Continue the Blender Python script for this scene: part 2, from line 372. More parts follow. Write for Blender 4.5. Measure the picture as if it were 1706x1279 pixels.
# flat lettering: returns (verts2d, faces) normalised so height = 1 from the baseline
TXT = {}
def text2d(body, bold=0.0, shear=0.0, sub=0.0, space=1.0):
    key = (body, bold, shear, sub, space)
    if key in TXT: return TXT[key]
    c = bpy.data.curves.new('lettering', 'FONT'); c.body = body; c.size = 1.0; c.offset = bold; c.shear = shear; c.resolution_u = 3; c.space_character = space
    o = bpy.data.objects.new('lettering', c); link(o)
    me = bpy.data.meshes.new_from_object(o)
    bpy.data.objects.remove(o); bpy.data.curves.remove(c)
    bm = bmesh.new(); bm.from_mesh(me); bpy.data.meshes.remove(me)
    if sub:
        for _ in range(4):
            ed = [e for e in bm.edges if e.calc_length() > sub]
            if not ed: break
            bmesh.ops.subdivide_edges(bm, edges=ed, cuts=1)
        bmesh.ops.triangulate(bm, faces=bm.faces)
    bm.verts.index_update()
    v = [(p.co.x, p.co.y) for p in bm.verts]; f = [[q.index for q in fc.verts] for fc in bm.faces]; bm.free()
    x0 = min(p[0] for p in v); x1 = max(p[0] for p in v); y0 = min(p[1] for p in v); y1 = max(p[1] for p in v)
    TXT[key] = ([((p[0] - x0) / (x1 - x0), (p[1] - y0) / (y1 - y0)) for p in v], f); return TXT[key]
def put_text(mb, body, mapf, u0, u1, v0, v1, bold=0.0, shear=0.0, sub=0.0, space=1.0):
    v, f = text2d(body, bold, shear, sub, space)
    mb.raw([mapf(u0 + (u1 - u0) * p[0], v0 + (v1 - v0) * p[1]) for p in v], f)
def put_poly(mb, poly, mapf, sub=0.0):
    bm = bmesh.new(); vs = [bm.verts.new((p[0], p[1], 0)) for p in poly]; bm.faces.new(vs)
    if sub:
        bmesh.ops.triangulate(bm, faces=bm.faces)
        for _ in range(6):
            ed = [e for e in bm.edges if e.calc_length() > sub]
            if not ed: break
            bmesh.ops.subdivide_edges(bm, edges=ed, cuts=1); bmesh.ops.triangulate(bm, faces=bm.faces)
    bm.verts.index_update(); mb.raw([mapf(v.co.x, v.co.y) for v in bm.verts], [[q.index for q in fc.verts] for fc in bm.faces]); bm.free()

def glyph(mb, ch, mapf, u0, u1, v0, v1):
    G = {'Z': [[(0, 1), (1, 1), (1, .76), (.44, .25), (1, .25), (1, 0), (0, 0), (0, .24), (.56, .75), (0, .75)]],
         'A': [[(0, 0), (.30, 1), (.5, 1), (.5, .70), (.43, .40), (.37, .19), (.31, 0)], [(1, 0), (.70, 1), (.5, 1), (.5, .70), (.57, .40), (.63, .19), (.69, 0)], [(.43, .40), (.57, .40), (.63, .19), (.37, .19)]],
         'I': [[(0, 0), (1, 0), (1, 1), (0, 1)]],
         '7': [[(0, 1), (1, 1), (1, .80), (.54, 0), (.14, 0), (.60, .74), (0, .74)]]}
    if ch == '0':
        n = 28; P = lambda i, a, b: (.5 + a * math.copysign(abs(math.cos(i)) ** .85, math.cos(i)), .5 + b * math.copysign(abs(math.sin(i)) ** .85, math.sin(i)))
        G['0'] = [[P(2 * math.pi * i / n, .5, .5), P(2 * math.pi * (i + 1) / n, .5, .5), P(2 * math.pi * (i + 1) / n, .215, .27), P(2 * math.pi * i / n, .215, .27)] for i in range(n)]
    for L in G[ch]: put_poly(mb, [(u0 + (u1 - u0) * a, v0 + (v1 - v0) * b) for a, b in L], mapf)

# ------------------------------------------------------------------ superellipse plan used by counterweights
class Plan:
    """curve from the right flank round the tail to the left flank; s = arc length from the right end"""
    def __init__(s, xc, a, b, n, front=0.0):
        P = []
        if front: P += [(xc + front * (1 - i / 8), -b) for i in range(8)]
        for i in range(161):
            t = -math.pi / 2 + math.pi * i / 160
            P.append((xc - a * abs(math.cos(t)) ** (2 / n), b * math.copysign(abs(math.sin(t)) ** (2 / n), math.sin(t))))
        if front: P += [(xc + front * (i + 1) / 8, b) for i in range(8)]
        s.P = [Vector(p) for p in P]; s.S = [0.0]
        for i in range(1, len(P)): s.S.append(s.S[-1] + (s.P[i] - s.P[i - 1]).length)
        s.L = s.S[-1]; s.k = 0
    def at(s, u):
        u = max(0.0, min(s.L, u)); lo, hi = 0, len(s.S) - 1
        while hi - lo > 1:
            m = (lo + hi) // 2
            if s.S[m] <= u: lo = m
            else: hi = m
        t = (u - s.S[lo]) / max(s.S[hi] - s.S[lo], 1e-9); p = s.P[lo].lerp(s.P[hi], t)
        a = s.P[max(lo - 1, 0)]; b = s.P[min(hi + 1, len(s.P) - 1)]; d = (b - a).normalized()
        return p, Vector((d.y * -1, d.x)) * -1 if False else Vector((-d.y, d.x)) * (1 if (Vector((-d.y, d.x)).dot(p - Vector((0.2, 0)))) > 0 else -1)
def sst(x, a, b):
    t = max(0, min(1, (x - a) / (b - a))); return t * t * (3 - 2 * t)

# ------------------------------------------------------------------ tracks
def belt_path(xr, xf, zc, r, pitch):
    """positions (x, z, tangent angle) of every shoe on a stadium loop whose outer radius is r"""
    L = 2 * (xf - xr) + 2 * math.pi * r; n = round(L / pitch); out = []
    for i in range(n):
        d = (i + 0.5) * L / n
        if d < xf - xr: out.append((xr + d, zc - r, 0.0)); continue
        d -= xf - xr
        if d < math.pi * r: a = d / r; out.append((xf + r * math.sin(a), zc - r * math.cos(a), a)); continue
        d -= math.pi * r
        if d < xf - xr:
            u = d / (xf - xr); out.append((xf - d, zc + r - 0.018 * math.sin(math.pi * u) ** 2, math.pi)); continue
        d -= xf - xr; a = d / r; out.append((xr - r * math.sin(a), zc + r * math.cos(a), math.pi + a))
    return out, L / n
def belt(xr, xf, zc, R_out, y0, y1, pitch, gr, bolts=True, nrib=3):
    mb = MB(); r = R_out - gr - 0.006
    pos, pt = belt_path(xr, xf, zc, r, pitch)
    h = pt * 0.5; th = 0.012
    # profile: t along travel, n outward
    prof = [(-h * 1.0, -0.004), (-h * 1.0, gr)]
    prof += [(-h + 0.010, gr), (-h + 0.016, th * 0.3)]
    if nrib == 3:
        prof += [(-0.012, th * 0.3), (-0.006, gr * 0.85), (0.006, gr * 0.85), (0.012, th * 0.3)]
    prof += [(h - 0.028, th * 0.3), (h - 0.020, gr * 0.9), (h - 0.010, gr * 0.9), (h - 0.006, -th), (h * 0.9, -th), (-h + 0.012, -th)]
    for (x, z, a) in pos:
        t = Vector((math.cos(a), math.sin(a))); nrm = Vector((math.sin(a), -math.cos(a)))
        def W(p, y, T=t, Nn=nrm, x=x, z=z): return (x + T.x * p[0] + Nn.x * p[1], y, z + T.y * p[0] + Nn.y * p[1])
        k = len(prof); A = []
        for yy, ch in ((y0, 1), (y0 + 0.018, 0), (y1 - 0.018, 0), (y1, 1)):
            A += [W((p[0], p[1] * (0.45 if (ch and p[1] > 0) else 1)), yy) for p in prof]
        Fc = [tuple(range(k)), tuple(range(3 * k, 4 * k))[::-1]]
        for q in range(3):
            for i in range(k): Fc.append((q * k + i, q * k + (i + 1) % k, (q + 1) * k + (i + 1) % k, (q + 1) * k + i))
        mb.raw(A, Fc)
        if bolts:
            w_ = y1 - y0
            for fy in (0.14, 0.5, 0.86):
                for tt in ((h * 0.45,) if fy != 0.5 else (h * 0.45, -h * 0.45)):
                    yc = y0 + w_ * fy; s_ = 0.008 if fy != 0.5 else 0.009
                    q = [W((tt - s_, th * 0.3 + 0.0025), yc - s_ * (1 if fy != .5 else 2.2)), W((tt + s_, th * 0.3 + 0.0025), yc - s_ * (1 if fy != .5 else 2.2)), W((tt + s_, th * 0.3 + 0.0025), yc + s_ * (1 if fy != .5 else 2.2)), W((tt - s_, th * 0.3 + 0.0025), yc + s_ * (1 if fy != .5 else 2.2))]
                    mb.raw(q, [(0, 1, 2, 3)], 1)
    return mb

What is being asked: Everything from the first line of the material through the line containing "bm.verts.index_update(); mb.raw([mapf(v.co.x, v.co.y)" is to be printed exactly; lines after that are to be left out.

Written solution:
Continue the Blender Python script for this scene: part 2, from line 372. More parts follow. Write for Blender 4.5. Measure the picture as if it were 1706x1279 pixels.
# flat lettering: returns (verts2d, faces) normalised so height = 1 from the baseline
TXT = {}
def text2d(body, bold=0.0, shear=0.0, sub=0.0, space=1.0):
    key = (body, bold, shear, sub, space)
    if key in TXT: return TXT[key]
    c = bpy.data.curves.new('lettering', 'FONT'); c.body = body; c.size = 1.0; c.offset = bold; c.shear = shear; c.resolution_u = 3; c.space_character = space
    o = bpy.data.objects.new('lettering', c); link(o)
    me = bpy.data.meshes.new_from_object(o)
    bpy.data.objects.remove(o); bpy.data.curves.remove(c)
    bm = bmesh.new(); bm.from_mesh(me); bpy.data.meshes.remove(me)
    if sub:
        for _ in range(4):
            ed = [e for e in bm.edges if e.calc_length() > sub]
            if not ed: break
            bmesh.ops.subdivide_edges(bm, edges=ed, cuts=1)
        bmesh.ops.triangulate(bm, faces=bm.faces)
    bm.verts.index_update()
    v = [(p.co.x, p.co.y) for p in bm.verts]; f = [[q.index for q in fc.verts] for fc in bm.faces]; bm.free()
    x0 = min(p[0] for p in v); x1 = max(p[0] for p in v); y0 = min(p[1] for p in v); y1 = max(p[1] for p in v)
    TXT[key] = ([((p[0] - x0) / (x1 - x0), (p[1] - y0) / (y1 - y0)) for p in v], f); return TXT[key]
def put_text(mb, body, mapf, u0, u1, v0, v1, bold=0.0, shear=0.0, sub=0.0, space=1.0):
    v, f = text2d(body, bold, shear, sub, space)
    mb.raw([mapf(u0 + (u1 - u0) * p[0], v0 + (v1 - v0) * p[1]) for p in v], f)
def put_poly(mb, poly, mapf, sub=0.0):
    bm = bmesh.new(); vs = [bm.verts.new((p[0], p[1], 0)) for p in poly]; bm.faces.new(vs)
    if sub:
        bmesh.ops.triangulate(bm, faces=bm.faces)
        for _ in range(6):
            ed = [e for e in bm.edges if e.calc_length() > sub]
            if not ed: break
            bmesh.ops.subdivide_edges(bm, edges=ed, cuts=1); bmesh.ops.triangulate(bm, faces=bm.faces)
    bm.verts.index_update(); mb.raw([mapf(v.co.x, v.co.y) for v in bm.verts], [[q.index for q in fc.verts] for fc in bm.faces]); bm.free()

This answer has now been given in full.